§ **Exercise instructions**: Go through the entries below and pick out every line with "scene".

§ **Material shown**:
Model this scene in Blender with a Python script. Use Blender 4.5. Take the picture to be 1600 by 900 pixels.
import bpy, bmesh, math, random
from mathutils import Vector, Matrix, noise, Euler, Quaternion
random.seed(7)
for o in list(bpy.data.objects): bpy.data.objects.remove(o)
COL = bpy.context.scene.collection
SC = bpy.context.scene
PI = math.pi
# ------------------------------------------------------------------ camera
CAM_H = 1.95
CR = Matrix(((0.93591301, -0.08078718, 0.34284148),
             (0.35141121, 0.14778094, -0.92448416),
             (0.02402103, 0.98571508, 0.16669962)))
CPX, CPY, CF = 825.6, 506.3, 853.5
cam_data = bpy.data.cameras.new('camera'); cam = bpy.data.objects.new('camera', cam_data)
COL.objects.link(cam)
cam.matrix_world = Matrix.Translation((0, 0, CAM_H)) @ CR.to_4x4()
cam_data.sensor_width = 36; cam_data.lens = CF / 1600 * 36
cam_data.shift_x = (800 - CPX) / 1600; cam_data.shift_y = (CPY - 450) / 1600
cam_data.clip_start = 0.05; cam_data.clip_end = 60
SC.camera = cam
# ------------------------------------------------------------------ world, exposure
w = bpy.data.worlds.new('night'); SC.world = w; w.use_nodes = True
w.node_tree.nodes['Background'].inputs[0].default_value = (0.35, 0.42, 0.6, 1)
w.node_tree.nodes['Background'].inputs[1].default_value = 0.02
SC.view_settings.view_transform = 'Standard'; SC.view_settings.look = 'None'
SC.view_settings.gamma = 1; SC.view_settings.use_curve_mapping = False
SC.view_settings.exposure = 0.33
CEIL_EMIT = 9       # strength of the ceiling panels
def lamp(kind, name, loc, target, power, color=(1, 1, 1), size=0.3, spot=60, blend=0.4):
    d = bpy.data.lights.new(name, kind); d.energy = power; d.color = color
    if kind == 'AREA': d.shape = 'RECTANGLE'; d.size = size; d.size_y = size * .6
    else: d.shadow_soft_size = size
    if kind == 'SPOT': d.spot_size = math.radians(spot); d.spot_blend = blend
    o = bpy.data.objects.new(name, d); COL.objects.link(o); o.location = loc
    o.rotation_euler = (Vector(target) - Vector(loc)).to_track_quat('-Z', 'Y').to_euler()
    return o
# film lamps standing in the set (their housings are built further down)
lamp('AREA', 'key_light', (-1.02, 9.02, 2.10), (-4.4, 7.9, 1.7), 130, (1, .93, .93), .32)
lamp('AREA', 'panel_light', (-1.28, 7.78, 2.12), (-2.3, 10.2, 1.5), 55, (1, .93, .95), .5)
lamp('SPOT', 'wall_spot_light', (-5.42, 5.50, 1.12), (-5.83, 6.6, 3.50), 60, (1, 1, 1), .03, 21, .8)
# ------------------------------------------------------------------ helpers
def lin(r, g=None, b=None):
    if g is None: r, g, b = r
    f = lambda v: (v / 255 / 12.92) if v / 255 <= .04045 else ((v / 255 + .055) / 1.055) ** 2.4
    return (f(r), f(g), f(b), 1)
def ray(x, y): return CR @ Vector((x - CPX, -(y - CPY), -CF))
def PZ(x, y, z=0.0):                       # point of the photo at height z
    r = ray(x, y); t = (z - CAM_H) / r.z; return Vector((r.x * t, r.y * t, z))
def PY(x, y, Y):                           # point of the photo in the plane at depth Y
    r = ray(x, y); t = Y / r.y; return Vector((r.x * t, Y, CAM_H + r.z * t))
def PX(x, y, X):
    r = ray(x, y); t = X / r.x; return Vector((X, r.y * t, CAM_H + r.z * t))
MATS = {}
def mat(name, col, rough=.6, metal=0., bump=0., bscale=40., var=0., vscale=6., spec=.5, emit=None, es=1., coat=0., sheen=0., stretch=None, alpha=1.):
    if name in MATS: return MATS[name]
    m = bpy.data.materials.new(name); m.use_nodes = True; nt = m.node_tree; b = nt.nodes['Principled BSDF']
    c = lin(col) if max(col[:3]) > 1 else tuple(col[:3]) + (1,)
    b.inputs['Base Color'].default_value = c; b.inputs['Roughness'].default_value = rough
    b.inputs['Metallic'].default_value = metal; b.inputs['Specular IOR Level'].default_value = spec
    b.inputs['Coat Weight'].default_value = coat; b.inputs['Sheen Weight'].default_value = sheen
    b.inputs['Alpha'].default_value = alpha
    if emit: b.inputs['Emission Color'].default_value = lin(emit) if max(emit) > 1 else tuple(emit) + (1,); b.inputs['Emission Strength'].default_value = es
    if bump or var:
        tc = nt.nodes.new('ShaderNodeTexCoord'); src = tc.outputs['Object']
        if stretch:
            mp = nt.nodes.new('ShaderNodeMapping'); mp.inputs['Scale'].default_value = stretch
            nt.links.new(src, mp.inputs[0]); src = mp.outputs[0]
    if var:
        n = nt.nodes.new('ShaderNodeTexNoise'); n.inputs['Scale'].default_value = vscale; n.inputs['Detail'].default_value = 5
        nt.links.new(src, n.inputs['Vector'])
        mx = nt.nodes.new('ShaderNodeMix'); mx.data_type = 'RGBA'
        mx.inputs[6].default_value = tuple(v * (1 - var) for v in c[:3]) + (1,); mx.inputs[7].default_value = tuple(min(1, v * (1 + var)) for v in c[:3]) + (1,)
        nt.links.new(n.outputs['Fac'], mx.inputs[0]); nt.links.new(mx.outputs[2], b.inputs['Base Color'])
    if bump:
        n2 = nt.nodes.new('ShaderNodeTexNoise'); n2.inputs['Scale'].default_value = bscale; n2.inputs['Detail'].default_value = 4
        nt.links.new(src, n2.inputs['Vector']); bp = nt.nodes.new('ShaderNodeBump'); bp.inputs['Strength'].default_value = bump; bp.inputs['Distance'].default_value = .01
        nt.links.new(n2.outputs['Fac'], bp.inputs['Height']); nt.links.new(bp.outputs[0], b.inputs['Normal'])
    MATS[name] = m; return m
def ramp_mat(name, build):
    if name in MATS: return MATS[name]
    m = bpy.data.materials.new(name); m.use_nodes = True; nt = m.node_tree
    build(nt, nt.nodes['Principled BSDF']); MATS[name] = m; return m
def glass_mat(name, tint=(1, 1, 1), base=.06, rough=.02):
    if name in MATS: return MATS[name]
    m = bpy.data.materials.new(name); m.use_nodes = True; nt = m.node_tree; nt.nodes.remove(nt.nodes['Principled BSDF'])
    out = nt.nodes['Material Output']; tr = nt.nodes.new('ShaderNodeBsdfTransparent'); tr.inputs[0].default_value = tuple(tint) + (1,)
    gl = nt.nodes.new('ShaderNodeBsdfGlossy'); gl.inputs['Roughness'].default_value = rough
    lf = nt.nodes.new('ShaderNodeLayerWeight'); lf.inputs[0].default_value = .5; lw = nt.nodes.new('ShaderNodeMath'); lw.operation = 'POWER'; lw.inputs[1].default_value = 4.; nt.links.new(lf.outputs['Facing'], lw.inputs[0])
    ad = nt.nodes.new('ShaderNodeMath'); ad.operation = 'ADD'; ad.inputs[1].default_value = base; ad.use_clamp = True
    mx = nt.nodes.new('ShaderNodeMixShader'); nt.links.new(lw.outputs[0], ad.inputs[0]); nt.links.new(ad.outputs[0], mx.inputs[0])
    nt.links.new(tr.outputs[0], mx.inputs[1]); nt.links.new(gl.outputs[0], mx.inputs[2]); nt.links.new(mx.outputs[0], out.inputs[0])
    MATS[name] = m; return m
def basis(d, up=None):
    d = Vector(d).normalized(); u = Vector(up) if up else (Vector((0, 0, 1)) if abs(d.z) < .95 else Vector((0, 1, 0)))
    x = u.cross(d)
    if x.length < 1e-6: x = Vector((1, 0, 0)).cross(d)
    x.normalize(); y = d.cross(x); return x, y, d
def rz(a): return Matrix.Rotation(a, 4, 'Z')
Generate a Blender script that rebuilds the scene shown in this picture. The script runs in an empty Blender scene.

§ **Reply**:
Model this scene in Blender with a Python script. Use Blender 4.5. Take the picture to be 1600 by 900 pixels.
COL = bpy.context.scene.collection
SC = bpy.context.scene
Generate a Blender script that rebuilds the scene shown in this picture. The script runs in an empty Blender scene.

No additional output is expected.